(Dataset rows)
********

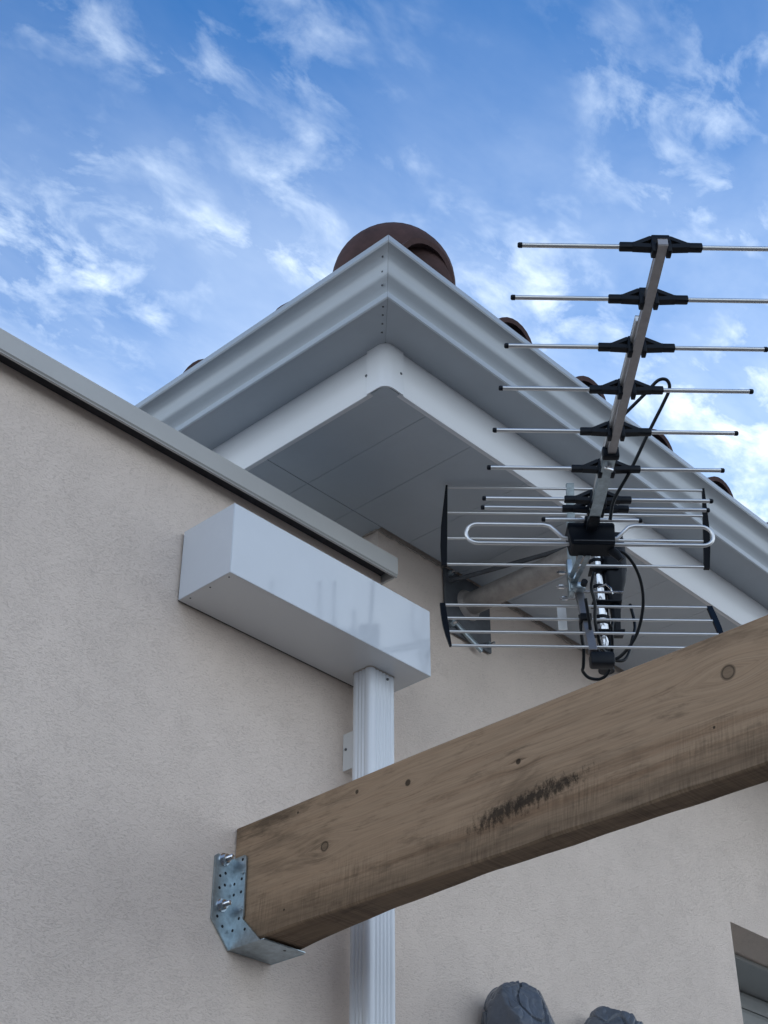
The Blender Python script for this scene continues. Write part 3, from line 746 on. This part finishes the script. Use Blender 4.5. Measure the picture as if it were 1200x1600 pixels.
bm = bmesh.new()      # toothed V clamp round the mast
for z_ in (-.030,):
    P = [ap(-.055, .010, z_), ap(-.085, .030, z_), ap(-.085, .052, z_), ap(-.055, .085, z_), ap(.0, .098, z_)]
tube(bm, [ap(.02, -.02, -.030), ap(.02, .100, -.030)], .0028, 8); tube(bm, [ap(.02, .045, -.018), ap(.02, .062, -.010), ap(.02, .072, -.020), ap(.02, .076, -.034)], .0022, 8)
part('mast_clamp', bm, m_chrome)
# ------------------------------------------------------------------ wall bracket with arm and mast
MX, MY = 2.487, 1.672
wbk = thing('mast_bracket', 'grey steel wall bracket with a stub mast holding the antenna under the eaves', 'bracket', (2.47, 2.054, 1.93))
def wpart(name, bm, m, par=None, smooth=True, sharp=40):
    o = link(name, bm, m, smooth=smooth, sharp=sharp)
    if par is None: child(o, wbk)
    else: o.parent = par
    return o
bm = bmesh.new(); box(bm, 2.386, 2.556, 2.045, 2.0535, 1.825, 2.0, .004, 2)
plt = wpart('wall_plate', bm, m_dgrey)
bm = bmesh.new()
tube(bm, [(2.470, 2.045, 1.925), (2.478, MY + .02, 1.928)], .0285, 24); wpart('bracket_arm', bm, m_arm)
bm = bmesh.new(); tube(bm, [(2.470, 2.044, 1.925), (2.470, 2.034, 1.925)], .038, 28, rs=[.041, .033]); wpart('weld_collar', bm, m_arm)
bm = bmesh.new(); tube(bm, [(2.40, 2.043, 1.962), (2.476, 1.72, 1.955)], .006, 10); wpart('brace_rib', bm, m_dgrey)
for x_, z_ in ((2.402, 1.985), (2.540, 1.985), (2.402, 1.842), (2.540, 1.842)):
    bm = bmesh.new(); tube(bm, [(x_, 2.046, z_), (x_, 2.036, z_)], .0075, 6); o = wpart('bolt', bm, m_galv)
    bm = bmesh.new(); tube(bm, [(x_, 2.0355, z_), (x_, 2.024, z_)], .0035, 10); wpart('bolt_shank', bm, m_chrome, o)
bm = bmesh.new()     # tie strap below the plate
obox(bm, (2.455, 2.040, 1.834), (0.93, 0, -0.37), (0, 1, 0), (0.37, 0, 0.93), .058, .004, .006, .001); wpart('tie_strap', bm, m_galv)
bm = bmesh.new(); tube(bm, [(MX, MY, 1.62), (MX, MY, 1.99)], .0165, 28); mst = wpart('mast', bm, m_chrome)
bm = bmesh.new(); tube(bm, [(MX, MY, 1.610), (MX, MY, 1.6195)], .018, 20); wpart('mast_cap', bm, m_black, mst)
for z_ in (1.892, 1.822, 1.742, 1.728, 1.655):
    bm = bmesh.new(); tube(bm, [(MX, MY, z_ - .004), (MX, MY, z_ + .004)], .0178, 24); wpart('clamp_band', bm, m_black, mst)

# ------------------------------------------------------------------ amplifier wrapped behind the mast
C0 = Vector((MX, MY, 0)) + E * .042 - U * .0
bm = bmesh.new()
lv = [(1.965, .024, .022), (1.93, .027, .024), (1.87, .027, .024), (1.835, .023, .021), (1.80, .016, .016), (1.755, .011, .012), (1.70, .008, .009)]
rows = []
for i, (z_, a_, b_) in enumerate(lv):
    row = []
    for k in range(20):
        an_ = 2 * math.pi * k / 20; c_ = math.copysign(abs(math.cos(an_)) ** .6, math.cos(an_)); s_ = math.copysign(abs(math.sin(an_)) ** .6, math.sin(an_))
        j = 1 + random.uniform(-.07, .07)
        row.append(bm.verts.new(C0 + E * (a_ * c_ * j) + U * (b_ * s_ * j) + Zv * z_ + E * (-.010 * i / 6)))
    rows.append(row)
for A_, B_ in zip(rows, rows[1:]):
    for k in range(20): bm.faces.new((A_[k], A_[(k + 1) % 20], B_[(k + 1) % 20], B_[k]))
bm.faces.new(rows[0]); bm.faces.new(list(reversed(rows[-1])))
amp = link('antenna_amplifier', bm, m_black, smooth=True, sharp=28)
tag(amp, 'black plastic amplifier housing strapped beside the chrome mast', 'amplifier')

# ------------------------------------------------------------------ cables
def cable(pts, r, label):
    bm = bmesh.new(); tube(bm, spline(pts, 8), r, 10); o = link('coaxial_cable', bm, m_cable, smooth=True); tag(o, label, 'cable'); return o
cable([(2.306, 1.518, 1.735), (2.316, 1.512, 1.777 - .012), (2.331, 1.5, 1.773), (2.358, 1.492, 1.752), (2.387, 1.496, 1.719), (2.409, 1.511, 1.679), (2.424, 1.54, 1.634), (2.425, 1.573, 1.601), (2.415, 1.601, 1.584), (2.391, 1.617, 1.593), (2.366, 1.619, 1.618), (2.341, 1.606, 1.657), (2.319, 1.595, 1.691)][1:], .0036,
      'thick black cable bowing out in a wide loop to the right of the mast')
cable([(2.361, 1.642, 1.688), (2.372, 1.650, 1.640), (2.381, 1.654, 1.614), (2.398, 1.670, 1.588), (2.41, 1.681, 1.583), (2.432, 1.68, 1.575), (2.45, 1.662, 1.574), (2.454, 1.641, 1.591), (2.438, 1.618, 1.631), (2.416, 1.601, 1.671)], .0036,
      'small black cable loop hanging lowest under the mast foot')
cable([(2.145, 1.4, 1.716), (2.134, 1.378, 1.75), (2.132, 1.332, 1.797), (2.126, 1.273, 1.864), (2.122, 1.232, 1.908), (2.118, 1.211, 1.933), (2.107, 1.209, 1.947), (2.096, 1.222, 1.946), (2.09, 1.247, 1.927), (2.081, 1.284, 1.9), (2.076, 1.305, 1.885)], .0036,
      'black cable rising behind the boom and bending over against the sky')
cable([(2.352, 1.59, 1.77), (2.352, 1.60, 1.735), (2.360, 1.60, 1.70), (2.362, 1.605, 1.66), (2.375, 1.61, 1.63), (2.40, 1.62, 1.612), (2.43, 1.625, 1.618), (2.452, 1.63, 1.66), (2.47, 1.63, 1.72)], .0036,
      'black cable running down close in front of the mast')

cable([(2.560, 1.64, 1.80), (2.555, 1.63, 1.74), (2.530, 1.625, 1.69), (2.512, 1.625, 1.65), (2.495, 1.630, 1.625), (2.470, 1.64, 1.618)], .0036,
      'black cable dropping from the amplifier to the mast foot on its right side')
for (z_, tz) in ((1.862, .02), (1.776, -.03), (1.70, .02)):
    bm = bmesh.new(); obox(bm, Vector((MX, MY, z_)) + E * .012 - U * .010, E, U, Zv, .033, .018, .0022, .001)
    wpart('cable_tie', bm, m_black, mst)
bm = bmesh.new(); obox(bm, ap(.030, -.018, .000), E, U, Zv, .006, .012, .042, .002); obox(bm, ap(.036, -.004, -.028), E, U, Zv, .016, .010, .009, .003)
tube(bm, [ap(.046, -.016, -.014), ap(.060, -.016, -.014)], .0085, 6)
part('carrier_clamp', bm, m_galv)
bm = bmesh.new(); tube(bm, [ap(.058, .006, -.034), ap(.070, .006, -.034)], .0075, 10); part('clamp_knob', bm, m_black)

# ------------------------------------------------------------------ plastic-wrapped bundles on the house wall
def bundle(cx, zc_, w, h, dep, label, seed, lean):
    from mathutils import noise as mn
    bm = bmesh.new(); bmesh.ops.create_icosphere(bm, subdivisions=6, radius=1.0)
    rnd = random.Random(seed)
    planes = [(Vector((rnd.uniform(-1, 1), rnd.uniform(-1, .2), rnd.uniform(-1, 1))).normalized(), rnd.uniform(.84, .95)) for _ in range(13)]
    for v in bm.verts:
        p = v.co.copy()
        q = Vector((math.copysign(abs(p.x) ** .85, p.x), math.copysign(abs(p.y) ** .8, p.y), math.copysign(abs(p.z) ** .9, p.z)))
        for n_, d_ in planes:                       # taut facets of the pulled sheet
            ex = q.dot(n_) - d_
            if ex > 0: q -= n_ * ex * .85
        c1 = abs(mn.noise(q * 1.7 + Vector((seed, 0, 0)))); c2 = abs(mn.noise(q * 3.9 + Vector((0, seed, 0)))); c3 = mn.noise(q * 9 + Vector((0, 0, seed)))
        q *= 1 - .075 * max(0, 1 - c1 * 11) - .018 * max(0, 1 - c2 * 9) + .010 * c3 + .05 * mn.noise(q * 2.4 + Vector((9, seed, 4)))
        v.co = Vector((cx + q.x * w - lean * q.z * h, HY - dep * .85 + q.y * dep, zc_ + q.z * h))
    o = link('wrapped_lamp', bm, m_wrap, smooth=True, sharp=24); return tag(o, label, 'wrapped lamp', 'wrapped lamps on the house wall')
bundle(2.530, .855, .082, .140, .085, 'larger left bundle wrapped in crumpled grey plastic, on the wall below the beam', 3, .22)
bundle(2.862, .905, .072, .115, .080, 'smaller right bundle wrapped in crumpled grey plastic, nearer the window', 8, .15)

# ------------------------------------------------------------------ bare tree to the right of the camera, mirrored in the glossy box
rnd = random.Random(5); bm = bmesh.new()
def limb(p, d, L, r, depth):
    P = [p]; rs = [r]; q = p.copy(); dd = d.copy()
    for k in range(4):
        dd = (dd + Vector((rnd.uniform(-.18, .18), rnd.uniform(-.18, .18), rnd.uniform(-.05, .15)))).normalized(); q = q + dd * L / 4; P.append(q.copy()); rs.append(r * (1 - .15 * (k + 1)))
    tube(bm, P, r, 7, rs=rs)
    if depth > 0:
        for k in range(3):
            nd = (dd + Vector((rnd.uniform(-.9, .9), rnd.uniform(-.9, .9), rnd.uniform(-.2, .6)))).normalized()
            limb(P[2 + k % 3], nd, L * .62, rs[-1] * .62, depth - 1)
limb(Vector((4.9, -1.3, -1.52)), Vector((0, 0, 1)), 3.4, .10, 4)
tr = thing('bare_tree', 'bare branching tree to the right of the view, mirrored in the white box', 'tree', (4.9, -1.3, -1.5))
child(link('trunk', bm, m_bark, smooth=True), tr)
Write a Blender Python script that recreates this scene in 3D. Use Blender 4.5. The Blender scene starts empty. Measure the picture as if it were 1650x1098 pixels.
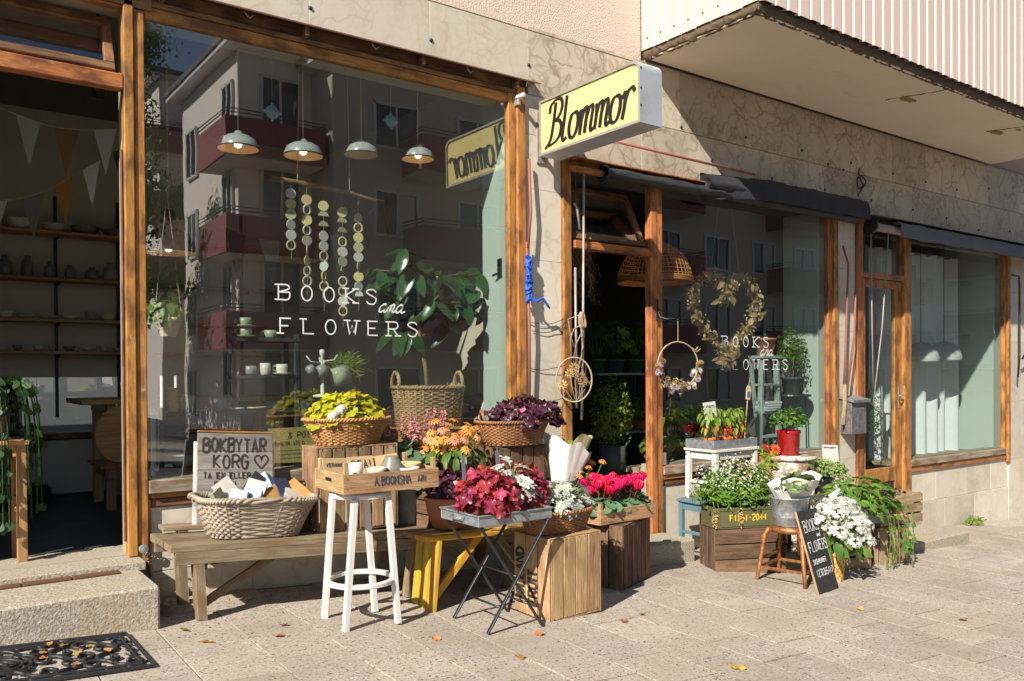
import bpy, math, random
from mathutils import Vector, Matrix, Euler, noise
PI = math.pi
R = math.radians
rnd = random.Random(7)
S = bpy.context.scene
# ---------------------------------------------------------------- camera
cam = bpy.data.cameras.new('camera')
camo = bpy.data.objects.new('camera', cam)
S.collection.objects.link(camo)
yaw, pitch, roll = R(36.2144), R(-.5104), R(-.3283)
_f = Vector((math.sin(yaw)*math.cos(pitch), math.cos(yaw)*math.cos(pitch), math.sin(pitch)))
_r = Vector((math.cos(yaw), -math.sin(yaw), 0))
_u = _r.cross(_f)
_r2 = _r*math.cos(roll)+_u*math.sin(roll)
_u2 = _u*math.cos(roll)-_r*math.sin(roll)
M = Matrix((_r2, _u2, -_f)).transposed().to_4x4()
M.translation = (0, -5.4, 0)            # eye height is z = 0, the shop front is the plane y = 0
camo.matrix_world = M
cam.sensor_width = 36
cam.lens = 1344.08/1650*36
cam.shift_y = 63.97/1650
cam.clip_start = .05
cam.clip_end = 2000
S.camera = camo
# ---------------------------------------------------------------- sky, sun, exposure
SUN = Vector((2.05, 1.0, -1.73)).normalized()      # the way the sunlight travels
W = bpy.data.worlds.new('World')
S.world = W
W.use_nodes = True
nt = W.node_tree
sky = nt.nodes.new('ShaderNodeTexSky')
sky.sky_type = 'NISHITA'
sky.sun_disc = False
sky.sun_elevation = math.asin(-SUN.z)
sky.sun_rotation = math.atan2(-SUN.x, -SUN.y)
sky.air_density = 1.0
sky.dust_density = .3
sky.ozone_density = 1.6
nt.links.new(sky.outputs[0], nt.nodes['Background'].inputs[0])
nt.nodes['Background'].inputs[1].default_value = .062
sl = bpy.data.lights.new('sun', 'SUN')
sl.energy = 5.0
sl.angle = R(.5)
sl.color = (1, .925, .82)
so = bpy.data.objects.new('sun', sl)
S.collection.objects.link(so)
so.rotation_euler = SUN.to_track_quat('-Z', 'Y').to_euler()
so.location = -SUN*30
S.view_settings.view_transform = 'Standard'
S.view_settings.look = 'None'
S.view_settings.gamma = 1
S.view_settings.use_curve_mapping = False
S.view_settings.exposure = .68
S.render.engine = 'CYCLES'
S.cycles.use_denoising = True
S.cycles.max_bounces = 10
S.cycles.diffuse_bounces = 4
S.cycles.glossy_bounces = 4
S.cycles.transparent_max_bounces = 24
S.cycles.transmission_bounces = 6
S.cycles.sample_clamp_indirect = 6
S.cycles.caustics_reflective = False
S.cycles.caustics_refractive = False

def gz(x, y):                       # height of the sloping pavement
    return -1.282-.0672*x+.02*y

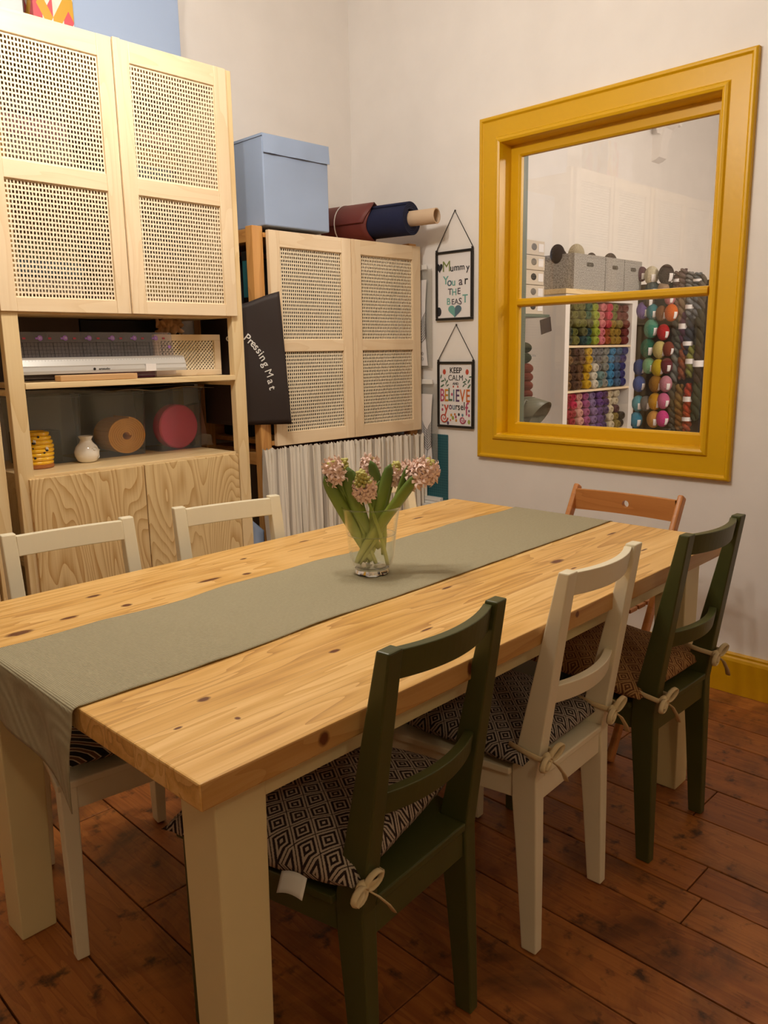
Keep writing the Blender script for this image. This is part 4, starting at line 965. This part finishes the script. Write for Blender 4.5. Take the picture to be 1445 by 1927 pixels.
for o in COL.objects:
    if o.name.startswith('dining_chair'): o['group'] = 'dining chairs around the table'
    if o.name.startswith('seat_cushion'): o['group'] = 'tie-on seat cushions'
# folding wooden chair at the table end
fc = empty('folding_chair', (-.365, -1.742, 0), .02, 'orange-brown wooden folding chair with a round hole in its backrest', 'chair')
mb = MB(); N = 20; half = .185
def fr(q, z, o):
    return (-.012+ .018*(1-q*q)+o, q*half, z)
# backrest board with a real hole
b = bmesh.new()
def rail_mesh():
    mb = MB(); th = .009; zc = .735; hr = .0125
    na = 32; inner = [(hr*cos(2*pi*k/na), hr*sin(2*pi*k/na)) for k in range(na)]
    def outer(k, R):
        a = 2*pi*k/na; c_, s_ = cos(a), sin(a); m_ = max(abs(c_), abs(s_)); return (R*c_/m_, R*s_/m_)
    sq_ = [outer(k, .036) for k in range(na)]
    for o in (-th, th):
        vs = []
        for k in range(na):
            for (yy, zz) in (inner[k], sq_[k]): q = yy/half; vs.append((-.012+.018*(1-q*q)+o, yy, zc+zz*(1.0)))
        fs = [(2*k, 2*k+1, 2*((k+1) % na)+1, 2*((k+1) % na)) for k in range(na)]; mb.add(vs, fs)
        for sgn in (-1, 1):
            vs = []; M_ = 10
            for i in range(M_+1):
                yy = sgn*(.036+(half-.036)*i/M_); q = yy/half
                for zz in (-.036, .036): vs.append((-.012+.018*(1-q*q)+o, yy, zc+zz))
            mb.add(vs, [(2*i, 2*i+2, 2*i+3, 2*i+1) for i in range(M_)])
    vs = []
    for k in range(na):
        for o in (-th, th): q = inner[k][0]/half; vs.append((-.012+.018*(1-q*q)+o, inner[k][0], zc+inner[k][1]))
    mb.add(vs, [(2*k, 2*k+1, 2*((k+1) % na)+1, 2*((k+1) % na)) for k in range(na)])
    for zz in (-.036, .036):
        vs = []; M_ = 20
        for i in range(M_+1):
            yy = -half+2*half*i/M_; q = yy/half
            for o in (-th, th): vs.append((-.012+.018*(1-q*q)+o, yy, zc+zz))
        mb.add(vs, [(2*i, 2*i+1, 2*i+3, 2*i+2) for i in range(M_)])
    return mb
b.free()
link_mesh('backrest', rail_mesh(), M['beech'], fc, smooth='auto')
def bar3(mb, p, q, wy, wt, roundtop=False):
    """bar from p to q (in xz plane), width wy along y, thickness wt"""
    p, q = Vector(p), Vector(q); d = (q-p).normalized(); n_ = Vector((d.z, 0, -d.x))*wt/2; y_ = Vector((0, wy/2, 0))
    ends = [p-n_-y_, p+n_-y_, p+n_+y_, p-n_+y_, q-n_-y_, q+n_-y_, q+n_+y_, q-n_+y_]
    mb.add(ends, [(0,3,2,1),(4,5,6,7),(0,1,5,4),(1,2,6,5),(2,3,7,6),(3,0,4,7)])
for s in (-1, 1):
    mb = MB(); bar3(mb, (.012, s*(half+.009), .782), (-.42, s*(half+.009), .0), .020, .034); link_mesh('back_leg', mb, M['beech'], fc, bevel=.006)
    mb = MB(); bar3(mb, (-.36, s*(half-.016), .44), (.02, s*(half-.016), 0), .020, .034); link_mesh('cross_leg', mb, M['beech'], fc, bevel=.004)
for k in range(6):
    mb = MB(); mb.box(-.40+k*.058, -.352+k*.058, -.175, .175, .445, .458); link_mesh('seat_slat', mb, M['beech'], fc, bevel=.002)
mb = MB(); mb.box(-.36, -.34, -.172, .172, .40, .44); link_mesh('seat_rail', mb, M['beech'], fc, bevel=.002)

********

WORK INSTRUCTIONS:
In the entries above, find each line with the word "Blender" and copy it.

WRITTEN ANSWER:
The Blender Python script for this scene continues. Write part 3, from line 746 on. This part finishes the script. Use Blender 4.5. Measure the picture as if it were 1200x1600 pixels.
Write a Blender Python script that recreates this scene in 3D. Use Blender 4.5. The Blender scene starts empty. Measure the picture as if it were 1650x1098 pixels.
Keep writing the Blender script for this image. This is part 4, starting at line 965. This part finishes the script. Write for Blender 4.5. Take the picture to be 1445 by 1927 pixels.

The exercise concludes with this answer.